WWII vets mark D-Day anniversary in Normandy

CRICQUEVILLE-EN-BESSIN, France - More than 40 World War II veterans are to gather Monday on the French coast with American and French officials to rededicate a reopened monument to the D-Day invasion.

It was 67 years ago — on June 6, 1944 — that U.S. Army Rangers climbed the cliffs on a mission that Gen. Omar Bradley called the most dangerous assignment of the invasion.

The monument to the Rangers and German observation bunker it sits upon had been closed to the public for a decade because of safety concerns from decades of cliff erosion. A nearly $5 million project of the American Battle Monuments Commission stabilized the cliff and the bunker.

WWII veterans recall D-Day 67 years later

Commission Secretary Max Cleland said the 155mm guns in that bunker could have devastated the American landing on D-Day, had the Rangers failed.

Allied forces successfully invaded Normandy in one of the most massive, complicated and secret maneuvers in military history, Operation Overlord.

In two coordinated operations, 24,000 airborne troops attacked just after midnight. At 6:30 that morning, Operation Neptune brought 160,000 troops to the shores of Normandy in the largest amphibious assault in history.

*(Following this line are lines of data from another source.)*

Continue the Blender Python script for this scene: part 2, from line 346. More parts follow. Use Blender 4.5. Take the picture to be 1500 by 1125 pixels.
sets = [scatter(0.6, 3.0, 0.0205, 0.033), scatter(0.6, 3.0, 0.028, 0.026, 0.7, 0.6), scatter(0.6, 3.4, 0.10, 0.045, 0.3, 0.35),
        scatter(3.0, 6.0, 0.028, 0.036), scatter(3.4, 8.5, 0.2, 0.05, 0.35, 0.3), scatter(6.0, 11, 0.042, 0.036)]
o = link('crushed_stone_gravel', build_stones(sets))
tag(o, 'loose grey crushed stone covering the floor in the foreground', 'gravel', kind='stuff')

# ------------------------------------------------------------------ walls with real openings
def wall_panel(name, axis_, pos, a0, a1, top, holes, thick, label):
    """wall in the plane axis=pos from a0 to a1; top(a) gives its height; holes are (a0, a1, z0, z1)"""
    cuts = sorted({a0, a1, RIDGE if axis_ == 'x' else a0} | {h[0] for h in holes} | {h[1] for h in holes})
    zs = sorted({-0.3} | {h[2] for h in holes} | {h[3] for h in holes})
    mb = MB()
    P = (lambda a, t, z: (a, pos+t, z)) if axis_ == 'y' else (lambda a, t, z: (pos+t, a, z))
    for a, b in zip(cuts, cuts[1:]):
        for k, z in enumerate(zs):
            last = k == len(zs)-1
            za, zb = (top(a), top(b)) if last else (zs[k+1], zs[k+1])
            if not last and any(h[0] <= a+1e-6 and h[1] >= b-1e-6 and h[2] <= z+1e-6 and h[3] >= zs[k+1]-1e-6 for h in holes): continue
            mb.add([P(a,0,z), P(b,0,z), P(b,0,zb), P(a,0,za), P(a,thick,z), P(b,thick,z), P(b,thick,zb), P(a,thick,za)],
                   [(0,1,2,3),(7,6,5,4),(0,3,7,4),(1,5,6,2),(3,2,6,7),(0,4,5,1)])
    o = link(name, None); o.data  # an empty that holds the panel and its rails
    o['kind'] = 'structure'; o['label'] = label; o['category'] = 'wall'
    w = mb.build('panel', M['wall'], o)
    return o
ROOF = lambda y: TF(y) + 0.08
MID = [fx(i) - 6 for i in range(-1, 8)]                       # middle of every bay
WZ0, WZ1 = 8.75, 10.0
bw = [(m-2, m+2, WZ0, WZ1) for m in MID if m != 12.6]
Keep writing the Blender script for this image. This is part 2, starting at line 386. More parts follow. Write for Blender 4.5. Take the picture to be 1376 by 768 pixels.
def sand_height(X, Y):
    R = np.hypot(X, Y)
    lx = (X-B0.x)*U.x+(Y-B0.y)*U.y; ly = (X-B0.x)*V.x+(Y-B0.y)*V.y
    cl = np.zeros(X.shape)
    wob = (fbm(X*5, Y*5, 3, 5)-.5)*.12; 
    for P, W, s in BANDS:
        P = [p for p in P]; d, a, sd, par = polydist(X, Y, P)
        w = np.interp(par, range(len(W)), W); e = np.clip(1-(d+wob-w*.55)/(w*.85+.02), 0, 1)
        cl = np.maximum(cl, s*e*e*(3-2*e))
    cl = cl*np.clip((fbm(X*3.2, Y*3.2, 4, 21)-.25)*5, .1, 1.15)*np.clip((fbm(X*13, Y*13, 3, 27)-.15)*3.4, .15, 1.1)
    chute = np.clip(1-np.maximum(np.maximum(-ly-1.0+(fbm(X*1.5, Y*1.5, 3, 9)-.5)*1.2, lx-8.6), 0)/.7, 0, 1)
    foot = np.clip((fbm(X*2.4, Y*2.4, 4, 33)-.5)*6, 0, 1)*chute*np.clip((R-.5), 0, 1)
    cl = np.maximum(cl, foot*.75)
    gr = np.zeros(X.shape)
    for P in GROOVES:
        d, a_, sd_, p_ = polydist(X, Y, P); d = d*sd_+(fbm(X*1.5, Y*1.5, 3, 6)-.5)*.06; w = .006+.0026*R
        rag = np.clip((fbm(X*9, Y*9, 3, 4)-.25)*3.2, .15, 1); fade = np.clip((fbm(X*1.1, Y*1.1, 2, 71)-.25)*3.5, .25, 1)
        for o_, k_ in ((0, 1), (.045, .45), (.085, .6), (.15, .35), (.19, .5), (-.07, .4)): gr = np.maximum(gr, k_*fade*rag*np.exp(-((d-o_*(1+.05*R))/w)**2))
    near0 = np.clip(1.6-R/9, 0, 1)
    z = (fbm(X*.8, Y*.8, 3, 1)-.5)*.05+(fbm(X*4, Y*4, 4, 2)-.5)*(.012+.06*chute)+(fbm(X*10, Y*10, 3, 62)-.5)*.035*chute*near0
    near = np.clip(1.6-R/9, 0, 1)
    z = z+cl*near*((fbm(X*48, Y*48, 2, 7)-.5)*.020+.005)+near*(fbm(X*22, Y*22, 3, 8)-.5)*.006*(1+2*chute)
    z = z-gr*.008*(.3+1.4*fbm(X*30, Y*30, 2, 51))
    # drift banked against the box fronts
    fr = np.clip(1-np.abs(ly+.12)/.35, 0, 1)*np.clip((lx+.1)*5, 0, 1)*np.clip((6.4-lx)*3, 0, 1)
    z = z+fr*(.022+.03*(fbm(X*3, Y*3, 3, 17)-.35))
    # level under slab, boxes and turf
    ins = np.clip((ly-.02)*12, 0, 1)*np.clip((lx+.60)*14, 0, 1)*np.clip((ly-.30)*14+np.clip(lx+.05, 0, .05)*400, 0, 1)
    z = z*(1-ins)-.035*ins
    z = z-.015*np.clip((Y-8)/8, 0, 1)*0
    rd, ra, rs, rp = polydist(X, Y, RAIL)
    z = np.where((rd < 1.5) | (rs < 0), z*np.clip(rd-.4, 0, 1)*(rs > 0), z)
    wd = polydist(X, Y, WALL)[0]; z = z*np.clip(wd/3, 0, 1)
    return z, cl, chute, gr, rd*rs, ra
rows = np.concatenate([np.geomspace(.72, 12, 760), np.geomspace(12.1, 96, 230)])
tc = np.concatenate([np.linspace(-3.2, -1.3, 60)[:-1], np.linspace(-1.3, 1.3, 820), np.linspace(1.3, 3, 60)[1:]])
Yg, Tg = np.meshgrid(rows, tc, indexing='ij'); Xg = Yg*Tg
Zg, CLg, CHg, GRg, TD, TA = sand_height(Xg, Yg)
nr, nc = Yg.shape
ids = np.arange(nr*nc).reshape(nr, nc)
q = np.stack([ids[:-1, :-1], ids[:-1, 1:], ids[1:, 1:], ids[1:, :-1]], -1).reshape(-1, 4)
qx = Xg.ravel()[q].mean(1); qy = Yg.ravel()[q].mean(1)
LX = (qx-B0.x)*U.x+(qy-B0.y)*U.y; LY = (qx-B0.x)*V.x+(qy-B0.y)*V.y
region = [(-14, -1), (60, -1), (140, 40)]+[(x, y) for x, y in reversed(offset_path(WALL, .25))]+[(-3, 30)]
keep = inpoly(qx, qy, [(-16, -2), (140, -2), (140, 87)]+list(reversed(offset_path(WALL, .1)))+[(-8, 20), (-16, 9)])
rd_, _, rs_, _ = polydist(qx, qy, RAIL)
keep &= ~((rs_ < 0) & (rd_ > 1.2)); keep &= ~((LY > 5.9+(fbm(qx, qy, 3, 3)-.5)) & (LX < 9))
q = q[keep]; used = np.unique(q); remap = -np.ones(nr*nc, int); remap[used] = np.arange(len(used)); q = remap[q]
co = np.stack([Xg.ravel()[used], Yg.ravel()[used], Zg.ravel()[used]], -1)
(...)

The famous war correspondent, Ernie Pyle, tried to describe the scene just prior to landing:

"The best way I can describe this vast armada and the frantic urgency of the traffic is to suggest that you visualize New York City on its busiest day of the year and then just enlarge that scene until it takes in all the ocean the human eye can reach clear around the horizon and over the horizon. There are dozens of times that many."

Even with a massive armada, Gen. Dwight D. Eisenhower knew there was no certainty in war. He issued his historic message to the troops prior to their landing:

"You are about to embark upon the great crusade, toward which we have striven these many months. The eyes of the world are upon you. The hopes and prayers of liberty-loving people everywhere march with you."

That message was delivered, but Eisenhower, the supreme allied commander of the Allied Expeditionary Force, kept another message in his pocket, one never used, to be read in case the invasion failed.

It did not fail, but it came with a high price.

By the end of the first day 9,000 men were dead, but more than 100,000 were ashore. Millions would soon follow.